Le souhait poétique de Boullée était d’ « envelopper » Newton de sa  découverte  en symbolisant le rayonnement de son génie depuis le cœur de la terre. Dans son Essai sur l’art, il avoue pourtant avoir éprouvé « une sorte de mécontentement » de son premier projet à cause d’idées qu’il regardait « comme impossibles à rendre » parce qu’il n’en entrevoyait « qu’à peine la possibilité ». Et c’est par « l’étude et la constance » pour « l’amour de son art » qu’il parvient à mettre en œuvre les « effets » et « les grandes images de la nature » dans un second projet. Á partir d’un simple dispositif de petits percements dans la voûte, l’architecte dispose cette fois-ci un tombeau sous « une nuit pure », dans laquelle le spectateur se trouve « comme par enchantement, transporté dans les airs et porté sur des vapeurs de nuages dans l’immensité de l’espace ». Ainsi « de quelque côté que les regards se portent, on n’aperçoit qu’une surface continue qui n’offre ni commencement ni fin, et qui, plus on la parcourt, plus elle s’agrandie ». Unique objet dans cet espace, le tombeau devient ainsi une métaphore poétique du génie suprême vers lequel l’homme doit porter son attention.
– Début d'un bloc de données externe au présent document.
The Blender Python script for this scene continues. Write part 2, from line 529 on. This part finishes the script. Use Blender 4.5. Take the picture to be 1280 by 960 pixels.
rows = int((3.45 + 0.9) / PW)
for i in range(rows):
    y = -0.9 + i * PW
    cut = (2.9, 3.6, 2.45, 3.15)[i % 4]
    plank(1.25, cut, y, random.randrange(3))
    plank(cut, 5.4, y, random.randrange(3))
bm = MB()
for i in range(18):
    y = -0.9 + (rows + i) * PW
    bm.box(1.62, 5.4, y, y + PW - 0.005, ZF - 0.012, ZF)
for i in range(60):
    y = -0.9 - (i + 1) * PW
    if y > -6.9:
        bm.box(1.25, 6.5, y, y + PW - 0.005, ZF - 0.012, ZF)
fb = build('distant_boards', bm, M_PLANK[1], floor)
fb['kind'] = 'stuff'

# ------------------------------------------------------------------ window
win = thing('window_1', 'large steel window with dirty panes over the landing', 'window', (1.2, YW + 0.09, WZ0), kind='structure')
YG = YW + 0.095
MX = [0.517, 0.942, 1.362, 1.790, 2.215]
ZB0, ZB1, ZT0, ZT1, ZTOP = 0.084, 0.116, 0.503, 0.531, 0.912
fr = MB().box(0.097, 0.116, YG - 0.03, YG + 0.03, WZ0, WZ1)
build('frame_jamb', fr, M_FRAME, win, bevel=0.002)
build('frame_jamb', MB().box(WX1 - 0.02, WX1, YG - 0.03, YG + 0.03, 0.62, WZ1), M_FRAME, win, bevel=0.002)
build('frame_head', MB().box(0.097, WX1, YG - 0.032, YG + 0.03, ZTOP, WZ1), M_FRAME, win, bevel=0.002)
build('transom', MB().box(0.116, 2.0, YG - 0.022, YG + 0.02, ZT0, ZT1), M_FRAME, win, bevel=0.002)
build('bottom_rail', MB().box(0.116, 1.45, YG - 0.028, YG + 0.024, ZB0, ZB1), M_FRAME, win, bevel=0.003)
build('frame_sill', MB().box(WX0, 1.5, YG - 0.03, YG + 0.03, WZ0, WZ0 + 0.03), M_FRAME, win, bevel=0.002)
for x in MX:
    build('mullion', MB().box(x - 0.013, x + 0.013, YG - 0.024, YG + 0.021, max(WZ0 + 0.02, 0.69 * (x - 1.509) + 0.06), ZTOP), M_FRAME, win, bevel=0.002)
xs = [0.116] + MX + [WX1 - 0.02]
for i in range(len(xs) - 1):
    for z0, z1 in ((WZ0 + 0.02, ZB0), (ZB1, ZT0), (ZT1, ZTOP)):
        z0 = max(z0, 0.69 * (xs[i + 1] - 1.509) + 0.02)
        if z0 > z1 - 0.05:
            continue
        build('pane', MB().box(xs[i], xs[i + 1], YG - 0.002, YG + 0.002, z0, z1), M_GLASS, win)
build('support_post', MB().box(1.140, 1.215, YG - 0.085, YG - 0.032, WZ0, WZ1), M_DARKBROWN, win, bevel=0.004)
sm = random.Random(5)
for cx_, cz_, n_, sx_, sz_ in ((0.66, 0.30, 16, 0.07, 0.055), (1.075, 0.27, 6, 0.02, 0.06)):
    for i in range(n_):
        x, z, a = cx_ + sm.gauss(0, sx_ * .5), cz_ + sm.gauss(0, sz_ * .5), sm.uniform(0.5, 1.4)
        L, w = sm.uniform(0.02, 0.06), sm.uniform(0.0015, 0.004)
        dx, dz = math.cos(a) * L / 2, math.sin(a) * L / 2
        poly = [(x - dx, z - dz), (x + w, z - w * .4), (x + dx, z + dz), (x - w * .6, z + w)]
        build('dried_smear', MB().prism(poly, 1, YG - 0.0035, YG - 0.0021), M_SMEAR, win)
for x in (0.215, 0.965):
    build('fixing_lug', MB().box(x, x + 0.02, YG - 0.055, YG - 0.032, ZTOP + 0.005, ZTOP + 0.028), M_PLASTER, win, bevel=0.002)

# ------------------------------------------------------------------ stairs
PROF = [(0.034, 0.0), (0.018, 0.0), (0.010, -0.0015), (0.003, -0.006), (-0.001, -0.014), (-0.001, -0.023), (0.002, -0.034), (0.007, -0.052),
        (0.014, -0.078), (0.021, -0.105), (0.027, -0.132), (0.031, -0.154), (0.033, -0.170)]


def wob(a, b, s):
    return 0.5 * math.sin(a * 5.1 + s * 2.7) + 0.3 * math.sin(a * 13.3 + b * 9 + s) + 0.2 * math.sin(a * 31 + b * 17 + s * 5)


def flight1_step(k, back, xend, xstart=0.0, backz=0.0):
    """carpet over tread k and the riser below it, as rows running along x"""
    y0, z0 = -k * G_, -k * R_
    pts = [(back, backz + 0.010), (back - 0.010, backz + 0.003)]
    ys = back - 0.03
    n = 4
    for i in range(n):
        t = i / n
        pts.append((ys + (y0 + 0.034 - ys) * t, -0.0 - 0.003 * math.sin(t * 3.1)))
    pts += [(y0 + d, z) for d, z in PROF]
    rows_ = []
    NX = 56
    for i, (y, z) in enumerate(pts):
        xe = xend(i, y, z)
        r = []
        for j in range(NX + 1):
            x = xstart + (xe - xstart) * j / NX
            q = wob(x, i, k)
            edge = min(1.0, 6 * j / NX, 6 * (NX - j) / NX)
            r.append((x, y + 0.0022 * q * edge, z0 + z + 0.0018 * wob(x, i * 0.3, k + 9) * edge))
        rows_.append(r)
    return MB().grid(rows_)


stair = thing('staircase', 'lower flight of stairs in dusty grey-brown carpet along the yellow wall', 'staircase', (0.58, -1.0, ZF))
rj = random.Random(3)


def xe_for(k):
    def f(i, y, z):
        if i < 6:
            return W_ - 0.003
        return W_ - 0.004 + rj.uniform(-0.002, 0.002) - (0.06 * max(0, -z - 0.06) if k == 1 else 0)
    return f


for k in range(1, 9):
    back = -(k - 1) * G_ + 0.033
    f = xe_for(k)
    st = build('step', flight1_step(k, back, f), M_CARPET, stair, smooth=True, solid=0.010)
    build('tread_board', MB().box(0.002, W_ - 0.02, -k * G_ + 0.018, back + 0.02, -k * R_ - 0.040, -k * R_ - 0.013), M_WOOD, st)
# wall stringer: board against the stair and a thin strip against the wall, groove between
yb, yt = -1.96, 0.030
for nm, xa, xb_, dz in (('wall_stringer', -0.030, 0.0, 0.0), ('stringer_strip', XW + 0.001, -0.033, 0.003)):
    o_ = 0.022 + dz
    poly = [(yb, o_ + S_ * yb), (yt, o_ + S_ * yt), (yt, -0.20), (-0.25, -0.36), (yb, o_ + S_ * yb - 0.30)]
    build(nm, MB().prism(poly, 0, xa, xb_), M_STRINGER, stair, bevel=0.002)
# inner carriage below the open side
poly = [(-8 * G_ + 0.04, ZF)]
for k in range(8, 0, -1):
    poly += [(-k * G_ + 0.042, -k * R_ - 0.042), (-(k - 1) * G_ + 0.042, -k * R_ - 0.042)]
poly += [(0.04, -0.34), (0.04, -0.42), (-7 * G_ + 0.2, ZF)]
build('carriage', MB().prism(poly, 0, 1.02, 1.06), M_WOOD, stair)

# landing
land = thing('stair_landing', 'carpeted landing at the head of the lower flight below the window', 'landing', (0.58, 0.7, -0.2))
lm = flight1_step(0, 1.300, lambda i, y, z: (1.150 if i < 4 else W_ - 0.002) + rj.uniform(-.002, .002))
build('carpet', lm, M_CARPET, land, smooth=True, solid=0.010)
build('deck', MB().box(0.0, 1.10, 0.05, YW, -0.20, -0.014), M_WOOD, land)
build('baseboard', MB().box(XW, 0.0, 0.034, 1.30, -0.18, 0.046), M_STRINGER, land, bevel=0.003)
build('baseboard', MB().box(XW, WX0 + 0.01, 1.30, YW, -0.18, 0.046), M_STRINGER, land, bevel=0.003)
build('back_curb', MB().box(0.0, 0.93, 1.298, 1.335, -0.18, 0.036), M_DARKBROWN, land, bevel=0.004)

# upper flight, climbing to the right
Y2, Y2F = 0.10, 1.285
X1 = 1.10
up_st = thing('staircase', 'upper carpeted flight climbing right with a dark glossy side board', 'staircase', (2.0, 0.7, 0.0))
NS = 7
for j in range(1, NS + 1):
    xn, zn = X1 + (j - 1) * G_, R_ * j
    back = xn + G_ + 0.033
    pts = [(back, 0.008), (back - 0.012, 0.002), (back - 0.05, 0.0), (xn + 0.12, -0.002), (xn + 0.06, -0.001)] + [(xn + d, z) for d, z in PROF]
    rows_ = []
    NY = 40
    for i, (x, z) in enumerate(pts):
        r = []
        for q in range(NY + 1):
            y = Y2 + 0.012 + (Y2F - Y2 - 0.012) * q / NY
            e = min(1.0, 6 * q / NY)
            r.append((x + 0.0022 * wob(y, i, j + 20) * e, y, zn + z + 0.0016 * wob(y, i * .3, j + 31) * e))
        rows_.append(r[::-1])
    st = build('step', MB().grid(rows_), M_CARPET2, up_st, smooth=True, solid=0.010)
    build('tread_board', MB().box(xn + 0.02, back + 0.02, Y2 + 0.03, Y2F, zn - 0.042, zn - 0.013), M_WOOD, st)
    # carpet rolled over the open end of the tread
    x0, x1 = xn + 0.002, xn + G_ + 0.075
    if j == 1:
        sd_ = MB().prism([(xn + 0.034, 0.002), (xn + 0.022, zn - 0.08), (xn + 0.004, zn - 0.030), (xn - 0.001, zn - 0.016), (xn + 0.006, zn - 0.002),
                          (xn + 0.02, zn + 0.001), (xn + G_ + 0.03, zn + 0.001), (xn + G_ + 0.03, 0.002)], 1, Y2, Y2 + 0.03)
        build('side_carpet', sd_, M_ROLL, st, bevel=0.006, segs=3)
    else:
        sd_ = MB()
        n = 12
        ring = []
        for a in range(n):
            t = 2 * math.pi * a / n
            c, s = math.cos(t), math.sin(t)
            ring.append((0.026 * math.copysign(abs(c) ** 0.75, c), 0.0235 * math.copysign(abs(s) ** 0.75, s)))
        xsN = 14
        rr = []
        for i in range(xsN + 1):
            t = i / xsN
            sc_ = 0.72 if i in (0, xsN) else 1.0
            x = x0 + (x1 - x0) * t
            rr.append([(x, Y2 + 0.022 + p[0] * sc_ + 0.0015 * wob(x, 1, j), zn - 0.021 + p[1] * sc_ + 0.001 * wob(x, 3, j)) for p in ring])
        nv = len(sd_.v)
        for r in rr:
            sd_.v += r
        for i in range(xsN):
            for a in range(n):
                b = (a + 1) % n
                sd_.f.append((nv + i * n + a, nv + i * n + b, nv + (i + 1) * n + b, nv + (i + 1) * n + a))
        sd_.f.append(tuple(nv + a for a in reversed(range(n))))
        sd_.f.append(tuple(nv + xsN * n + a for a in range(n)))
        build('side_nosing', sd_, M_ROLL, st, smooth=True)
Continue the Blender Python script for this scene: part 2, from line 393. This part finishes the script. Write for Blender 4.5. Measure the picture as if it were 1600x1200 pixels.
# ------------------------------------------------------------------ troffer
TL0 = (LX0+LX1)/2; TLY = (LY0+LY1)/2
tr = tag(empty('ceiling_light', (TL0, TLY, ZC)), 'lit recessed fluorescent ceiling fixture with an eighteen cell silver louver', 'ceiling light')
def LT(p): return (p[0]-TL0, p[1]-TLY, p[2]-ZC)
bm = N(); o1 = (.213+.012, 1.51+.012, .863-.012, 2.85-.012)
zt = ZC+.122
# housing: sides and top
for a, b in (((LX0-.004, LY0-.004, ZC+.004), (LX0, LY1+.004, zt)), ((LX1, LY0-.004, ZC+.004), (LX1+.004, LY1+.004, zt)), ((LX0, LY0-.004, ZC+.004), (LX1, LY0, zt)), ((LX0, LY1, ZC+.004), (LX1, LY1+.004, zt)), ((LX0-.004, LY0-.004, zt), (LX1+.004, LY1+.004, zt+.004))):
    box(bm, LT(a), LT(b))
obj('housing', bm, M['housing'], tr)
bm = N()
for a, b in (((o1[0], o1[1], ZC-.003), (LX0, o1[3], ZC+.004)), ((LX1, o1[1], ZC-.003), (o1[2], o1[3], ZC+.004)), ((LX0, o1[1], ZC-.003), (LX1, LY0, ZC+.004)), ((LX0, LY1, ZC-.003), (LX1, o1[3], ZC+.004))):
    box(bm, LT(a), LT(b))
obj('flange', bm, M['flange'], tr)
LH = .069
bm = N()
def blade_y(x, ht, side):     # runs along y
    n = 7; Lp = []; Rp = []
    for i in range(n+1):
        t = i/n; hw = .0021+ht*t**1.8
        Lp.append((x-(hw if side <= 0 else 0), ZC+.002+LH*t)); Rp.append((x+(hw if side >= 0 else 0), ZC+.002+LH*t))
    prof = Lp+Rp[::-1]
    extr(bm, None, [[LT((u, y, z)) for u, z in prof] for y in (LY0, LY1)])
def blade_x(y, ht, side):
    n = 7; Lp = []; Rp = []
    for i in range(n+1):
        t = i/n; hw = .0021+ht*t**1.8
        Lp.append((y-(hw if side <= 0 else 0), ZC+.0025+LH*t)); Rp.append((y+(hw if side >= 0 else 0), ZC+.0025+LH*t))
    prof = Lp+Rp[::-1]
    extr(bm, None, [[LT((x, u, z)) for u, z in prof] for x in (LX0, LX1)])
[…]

Cénotaphe, globes géants et planétariums

Sur un plan strictement architectural, l’idée d’une chambre circulaire représentant le ciel étoilé n’est pas nouvelle. Les planétariums romains étaient conçus sur le même principe, mais ils ne formaient que des voûtes ou des demi-sphères. Depuis Ptolémée, en effet, on se représentait le Ciel sous la forme d’un globe, mais l’hémisphère sud étant inconnu, le ciel était représenté sous la forme d’une demi-sphère correspondant aux étoiles « septentrionales », c’est-à-dire, observées depuis l’hémisphère nord. Des globes célestes « convexes » furent néanmoins produits dès le 7e siècle. Ils représentaient le Ciel comme s’il était vu depuis l’extérieur de l’univers, entourant la Terre au centre de la sphère, contrairement aux salles cosmiques ou planétariums qui représentaient le Ciel observé depuis la Terre. Sphères célestes et planétariums offrent ainsi deux métaphores complètement opposées, mais, au plan de l'ingénierie ou de l'architecture, les deux options tendent à se rapprocher dès lors qu’on se met à produire des globes géants, vers la fin du 17e siècle.

L’originalité de Boullée consiste surtout à associer une forme sphérique, un monument et le nom d’un astronome. Si la solution du planétarium n’est pas absolument nouvelle, elle s'avère, replacée dans son contexte et quand on connaît les difficultés rencontrées dans la mise en œuvre du premier projet, une trouvaille architecturale originale, heureuse et audacieuse.